Only numbers 1 through 9 are used. Each number is used at most once. Return a list of all possible valid combinations. The list must not contain the same combination twice, and the combinations may be returned in any order.

Example 1:

Input: k = 3, n = 7 Output: [[1,2,4]] Explanation: 1 + 2 + 4 = 7 There are no other valid combinations. Example 2:

Input: k = 3, n = 9 Output: [[1,2,6],[1,3,5],[2,3,4]] Explanation: 1 + 2 + 6 = 9 1 + 3 + 5 = 9 2 + 3 + 4 = 9 There are no other valid combinations. Example 3:

Input: k = 4, n = 1 Output: [] Explanation: There are no valid combinations.
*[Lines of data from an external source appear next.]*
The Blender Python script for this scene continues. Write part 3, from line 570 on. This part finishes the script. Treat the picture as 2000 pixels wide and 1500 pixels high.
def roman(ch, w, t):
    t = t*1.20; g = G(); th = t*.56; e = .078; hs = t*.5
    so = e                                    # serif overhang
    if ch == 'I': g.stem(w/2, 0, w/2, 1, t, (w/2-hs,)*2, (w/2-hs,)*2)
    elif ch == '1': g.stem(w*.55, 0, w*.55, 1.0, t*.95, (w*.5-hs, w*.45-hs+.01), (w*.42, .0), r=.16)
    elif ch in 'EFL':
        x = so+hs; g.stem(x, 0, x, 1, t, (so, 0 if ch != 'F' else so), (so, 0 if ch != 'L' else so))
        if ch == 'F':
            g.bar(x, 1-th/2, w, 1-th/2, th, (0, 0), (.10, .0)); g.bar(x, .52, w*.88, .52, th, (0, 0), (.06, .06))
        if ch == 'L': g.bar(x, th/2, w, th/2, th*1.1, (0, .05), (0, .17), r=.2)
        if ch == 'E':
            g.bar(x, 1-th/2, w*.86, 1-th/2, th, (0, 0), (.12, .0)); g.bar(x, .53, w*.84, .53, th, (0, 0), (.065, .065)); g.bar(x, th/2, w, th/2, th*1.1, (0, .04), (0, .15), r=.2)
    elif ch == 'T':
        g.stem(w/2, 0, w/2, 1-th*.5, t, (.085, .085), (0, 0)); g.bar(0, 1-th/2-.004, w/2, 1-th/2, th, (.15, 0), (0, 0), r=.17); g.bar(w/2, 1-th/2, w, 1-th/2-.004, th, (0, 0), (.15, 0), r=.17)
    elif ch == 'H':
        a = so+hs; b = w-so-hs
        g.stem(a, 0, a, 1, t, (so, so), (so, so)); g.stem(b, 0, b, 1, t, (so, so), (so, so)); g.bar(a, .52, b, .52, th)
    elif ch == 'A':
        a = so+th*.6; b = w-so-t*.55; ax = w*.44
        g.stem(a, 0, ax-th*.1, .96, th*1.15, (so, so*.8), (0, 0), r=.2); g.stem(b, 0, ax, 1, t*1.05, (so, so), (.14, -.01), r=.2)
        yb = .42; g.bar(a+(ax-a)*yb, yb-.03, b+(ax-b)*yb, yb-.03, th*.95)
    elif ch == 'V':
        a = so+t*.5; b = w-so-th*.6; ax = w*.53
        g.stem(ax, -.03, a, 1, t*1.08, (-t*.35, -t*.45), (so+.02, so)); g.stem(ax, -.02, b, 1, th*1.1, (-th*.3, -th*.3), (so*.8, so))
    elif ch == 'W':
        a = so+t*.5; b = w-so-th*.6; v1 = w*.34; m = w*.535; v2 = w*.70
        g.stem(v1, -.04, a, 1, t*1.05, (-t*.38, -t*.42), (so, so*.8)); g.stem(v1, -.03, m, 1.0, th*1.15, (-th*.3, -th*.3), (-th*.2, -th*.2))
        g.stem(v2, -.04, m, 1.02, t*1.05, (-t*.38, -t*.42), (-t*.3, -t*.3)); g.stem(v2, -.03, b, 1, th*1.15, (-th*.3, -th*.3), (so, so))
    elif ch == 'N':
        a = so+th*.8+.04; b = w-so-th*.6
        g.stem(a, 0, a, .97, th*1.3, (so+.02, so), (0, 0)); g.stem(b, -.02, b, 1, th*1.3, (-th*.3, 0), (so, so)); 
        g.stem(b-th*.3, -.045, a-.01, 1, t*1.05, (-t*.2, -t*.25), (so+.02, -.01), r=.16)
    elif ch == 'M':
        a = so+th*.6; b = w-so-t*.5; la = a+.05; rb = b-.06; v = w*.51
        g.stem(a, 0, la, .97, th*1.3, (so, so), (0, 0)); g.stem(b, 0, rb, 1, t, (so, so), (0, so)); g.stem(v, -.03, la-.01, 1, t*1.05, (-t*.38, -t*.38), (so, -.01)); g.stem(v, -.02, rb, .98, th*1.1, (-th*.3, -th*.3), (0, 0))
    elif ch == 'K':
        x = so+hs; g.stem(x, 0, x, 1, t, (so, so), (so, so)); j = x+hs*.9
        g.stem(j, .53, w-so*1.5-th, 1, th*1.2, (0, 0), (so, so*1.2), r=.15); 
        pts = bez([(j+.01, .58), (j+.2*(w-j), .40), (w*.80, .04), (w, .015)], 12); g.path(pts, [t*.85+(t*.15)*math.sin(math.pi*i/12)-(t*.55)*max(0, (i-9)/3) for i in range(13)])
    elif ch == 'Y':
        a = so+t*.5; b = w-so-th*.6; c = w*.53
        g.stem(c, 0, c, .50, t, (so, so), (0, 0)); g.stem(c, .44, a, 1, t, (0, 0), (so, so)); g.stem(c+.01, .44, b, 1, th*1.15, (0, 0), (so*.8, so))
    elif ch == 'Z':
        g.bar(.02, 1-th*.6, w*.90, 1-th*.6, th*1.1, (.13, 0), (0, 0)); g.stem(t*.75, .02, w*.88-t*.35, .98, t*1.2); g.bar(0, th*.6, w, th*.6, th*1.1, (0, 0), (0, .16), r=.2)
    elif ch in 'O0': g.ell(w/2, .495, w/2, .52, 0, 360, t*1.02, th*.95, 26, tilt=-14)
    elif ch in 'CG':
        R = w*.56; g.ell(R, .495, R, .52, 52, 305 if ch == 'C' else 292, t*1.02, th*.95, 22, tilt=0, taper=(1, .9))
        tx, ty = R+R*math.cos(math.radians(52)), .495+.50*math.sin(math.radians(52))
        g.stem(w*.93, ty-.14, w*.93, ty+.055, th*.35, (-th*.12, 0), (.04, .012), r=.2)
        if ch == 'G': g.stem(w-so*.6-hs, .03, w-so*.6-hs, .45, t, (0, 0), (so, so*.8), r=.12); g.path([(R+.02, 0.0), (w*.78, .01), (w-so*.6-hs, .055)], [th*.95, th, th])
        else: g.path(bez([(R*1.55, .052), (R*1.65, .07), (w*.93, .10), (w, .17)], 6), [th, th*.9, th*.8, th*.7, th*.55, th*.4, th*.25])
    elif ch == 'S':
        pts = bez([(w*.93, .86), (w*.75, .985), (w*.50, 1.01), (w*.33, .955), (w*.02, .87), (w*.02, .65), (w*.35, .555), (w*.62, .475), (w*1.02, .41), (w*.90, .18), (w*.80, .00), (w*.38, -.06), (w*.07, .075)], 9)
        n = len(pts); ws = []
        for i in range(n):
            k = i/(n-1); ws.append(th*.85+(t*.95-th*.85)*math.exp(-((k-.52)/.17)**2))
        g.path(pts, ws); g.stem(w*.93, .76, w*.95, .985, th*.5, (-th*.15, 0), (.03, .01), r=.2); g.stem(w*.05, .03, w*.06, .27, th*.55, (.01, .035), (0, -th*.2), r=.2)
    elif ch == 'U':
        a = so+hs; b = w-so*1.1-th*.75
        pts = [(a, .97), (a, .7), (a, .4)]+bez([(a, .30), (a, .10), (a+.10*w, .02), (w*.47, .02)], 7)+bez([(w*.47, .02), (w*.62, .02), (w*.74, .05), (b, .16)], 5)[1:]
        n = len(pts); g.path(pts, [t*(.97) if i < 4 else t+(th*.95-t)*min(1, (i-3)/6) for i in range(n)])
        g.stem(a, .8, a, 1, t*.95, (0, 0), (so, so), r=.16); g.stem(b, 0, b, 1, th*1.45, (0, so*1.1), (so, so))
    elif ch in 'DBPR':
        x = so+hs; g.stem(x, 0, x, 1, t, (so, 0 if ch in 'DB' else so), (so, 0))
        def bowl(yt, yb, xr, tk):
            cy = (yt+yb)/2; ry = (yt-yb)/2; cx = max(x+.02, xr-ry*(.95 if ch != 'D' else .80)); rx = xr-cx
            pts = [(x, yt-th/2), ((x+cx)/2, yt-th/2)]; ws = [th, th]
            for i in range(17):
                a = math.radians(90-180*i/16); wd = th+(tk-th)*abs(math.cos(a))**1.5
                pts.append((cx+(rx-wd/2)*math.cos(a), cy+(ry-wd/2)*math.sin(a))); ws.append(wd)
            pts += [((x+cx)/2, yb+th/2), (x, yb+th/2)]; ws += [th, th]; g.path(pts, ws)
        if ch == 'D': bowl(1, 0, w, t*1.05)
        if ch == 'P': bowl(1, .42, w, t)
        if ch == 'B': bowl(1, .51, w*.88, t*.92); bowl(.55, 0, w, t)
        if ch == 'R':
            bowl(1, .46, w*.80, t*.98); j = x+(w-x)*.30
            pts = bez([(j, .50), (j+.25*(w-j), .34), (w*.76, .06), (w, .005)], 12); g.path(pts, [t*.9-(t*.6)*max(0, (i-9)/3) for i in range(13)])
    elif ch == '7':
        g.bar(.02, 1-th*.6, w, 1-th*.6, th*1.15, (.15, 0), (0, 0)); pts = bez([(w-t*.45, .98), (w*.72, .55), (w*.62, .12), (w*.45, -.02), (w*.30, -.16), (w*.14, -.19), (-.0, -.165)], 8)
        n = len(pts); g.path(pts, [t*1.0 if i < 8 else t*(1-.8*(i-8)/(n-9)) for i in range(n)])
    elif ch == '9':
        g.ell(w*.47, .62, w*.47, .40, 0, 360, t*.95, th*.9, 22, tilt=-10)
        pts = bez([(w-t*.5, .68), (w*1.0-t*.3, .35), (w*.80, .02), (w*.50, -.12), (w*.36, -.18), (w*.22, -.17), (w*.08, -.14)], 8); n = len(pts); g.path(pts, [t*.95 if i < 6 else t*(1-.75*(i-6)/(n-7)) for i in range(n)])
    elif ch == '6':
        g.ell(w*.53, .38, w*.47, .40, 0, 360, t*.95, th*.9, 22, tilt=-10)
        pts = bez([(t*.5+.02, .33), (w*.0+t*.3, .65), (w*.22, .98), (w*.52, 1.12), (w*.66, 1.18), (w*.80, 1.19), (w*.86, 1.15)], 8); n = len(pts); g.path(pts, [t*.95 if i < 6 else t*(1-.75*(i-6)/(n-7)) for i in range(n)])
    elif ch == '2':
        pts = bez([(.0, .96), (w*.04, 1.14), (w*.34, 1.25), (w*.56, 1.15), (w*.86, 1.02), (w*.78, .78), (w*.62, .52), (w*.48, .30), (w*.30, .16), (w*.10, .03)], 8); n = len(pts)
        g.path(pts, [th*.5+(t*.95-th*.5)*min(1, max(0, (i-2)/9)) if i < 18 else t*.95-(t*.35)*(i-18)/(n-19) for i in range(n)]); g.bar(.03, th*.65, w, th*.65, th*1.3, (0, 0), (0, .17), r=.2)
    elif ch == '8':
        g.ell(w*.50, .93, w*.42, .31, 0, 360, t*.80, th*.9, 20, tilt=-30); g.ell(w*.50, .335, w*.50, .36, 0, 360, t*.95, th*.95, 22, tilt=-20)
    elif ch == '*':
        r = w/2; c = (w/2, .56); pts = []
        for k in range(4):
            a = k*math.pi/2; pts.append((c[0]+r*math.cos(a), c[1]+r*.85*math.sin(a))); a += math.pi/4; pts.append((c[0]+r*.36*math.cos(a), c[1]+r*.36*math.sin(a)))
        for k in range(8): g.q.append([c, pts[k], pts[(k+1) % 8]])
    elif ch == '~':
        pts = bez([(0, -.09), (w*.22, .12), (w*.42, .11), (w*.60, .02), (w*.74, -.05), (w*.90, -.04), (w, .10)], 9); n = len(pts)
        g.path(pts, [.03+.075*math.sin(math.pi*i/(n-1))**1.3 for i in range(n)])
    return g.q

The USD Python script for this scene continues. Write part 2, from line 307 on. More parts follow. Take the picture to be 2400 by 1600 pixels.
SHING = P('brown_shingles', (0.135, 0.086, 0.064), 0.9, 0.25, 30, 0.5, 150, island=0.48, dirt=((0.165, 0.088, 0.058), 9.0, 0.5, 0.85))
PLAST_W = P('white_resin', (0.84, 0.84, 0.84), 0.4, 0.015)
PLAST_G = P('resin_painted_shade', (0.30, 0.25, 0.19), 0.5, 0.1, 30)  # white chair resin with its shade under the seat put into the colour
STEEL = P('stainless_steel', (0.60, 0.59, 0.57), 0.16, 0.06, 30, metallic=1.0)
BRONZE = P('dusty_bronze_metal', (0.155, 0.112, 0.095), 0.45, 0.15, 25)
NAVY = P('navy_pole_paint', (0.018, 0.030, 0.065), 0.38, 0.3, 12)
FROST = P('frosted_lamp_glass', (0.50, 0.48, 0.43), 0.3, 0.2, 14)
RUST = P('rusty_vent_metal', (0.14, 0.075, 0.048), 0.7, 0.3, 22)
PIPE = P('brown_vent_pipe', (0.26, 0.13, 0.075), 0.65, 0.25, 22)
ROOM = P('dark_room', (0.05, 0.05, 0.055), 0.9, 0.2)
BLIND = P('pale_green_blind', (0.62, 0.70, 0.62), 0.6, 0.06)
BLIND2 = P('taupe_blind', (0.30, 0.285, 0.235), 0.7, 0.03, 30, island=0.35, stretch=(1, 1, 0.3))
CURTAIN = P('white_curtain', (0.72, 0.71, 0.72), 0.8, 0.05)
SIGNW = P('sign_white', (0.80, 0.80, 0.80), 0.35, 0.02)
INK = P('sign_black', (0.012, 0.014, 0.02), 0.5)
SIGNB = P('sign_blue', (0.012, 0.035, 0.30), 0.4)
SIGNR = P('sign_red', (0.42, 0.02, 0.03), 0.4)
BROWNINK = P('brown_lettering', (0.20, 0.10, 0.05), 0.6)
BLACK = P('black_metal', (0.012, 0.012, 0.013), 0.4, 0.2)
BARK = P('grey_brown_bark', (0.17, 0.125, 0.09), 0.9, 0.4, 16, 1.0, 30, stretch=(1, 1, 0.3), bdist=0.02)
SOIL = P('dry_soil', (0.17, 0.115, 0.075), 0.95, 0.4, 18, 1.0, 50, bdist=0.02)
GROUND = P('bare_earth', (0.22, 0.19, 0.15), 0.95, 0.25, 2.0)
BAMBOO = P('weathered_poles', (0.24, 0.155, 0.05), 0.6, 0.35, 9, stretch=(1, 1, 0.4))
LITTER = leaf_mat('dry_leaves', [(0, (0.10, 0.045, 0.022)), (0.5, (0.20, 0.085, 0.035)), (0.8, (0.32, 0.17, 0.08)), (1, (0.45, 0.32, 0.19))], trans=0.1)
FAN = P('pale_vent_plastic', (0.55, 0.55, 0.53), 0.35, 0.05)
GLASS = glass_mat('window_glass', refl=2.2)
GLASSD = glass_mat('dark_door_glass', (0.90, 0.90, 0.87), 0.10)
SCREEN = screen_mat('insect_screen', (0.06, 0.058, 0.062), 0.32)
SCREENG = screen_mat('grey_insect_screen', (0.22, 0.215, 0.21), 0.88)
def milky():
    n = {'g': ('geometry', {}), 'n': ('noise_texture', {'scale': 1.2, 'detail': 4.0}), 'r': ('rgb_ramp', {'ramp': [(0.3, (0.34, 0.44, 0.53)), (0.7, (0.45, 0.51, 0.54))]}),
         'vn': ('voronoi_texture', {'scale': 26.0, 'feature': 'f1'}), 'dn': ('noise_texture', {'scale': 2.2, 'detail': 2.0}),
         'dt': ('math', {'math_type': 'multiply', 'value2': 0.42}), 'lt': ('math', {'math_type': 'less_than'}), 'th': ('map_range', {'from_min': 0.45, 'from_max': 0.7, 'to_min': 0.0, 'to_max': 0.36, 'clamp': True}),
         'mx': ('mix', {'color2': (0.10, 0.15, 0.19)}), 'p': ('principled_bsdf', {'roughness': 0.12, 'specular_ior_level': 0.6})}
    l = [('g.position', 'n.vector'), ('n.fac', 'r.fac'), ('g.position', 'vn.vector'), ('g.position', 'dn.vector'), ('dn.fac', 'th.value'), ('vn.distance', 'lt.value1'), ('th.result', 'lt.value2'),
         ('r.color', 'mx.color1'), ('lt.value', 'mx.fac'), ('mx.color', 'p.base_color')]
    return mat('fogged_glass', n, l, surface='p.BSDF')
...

Using 4 different numbers in the range [1,9], the smallest sum we can get is 1+2+3+4 = 10 and since 10 > 1, there are no valid combination.

<解題>

class Solution {
    public List<List<Integer>> combinationSum3(int k, int n) {
        int[] nums = new int[9];
        for(int i =0 ;i< 9; i++){
            nums[i] = i+1;
        }
        Arrays.sort(nums);
        List<List<Integer>> res = new ArrayList<>();
        helper(res, nums, new ArrayList<>(), n, k, 0);
        return res;
    }
    public void helper(List<List<Integer>> res, int[] nums, List<Integer> temp, int target, int count, int start){
        if(target < 0) return;
        if(target == 0 && count == 0){
            res.add(new ArrayList<>(temp));
        }

        for(int i =start; i< nums.length; i++){
            if(i != start && nums[i] == nums[i-1]) continue;
            temp.add(nums[i]);
            helper(res, nums, temp, target - nums[i], count -1, i+1);
            temp.remove(temp.size() - 1);
        }
    }
}

Time complexity: O(2^n) Space complexity: O(2^n + n)